In adjudicating appellant guilty of murder in the second degree and imposing sentence accordingly, the court's finding and disposition were in strict accordance with appellant's plea of guilty and were fully supported by the whole record and the governing authorities. *408 We are entirely satisfied that no right of appellant has been infringed, denied or violated. He has been accorded every right and protection which the law makes available to him. In the absence of any factual legal basis for issuing the writ, the court below properly dismissed the petition.

Order affirmed.

NOTES

[1] He also was charged in another indictment, not here involved, with involuntary manslaughter.

[2] A petition for writ of habeas corpus may be disposed of without a hearing where the facts averred or the record disclose no ground for relief.

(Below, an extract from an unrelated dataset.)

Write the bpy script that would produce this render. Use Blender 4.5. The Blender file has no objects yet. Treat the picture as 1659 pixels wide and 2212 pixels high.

Com. ex rel. Dickerson v. Rundle, 411 Pa. 651, 192 A.2d 347 (1963).

[3] "The Court: You have pleaded guilty generally to murder. I can't find you guilty of murder in the first degree under this plea and certification. However, if it appears to be murder in the first degree, we will call in a jury. I can find you guilty of murder in the second degree without the intervention of other Judges. I can find you guilty of voluntary manslaughter under this plea without the intervention of other Judges, and if in my opinion the evidence does not make out a case at all, I will direct you to withdraw your plea and have it placed before a jury for trial. Do you understand that? The Defendant: Yes, sir."

[4] However, we do not condone and expressly disapprove and discourage such private consultation by the trial judge with prior defense counsel, either at the court's initiative, as here, or otherwise.

[5] See footnote 3, supra.

[6] The Penal Code of 1939, June 24, P.L. 872, § 701, as amended, 18 P.S. § 4701, provides in part, after defining first degree murder: "All other kinds of murder shall be murder in the second degree.. . . If such a person [one indicted for murder] is convicted by confession, the court shall proceed, by examination of witnesses, to determine the degree of the crime, and to give sentence accordingly."